Zawsze wiedziałem, że Bóg, jakkolwiek, go każdy z Nas rozumie, istnieje. Jako, że zostałem wychowany w wierze chrześcijańskiej takie też znałem modlitwy. Odmawiałem je, zawsze jak było u mnie w życiu w miarę stabilnie. Natomiast doświadczenie moje pokazało, że wtedy gdy przestawałem się modlić moje uzależnienie się rozwijało i postępowało. Nigdy nie winiłem Go za to, że mam ciężko w życiu i nigdy nie podważałem Jego istnienia. Natomiast traciłem z Nim kontakt. Modlitwy, które tłukłem jak regułkę traciły dla mnie sens. Dopiero gdy wszedłem na drogę duchową, dzięki medytacji, doświadczyłem Go w czystej postaci. Każda medytacja otwiera we mnie wrota do bezgranicznej Miłości w czystej postaci. Nic nie muszę mówić, sama subtelna myśl mantry staje się wibracją, która pobudza nieznany mi wcześniej obszar, w którym jednoczę się z Kosmicznym Umysłem. Będąc w Polu czystej Świadomości jestem tam zupełnie sam na sam z czystym Bytem.

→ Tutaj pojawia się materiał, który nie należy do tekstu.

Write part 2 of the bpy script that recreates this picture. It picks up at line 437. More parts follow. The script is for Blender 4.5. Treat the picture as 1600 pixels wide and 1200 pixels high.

“Powiadam wam, trzeba mieć chaos w sobie, by zrodzić gwiazdę tańczącą.” Friedrich Nietzsche

Patrząc na to jak wygląda moje życie, domyślam się co autor tych słów chciał przekazać. W tym tekście chcę przybliżyć swoją drogę ku samopoznaniu i odkryciu Miłości w sobie samym. Swoją podróż ku poznaniu, zupełnie nieświadomie, obrałem wybierając drogę na skróty. Nie czułem lęku. Czy był to błąd? Nigdy w ten sposób nie myślałem. Natomiast widzę w tym pierwszy akt komediodramatu, w którym to ja jestem głównym aktorem o nazwie “Per aspera ad astra”.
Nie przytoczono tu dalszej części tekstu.